Scholarship on white-collar crime by Edwin Sutherland and on psychopathy by Hervey Cleckley influenced criminological and behavioral research on personality traits in the twentieth century and beyond. Over seventy years have passed since their publications, yet white-collar crime scholarship historically and personality traits associated with such offenders to date remains sparse despite the enormity of damage caused by this crime. The authors’ analysis contributes to a clearer historical understanding of why empirical white-collar crime scholarship aimed at developing a white-collar offender profile(s) is highly underrepresented in the behavioral and criminological fields relative to non-white-collar crime. The authors found that a plausible partial explanation for the lack of research can be traced to 1) Sutherland’s antagonistic view toward the contributions by the behavioral disciplines, 2) minimizing scholarship advocating a multiple factor approach to understanding criminal behavior, and 3) rejection of an inferential statistical methodology applied to criminological research.

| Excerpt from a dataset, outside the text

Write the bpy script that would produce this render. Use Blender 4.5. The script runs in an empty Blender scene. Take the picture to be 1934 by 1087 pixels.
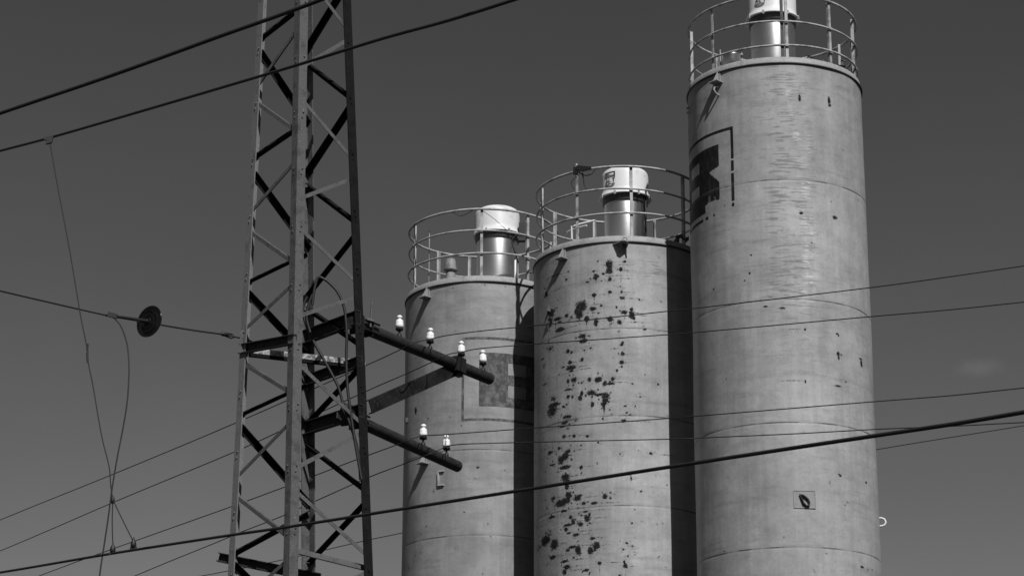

Secondly, due to Sutherland’s legacy on the direction and method of criminological scholarship, the authors find that Sutherland’s ambivalence on the role of personality traits and psychopathy in relation to criminal behavior stymied criminological research for over half a century on the development of a white-collar offender profile(s). Moreover, since Cleckley, sparse empirical scholarship by the behavioral sciences has failed to examine the potential implications of psychopathy’s role as a white-collar offender behavioral risk factor giving rise to misperceptions about this offender class.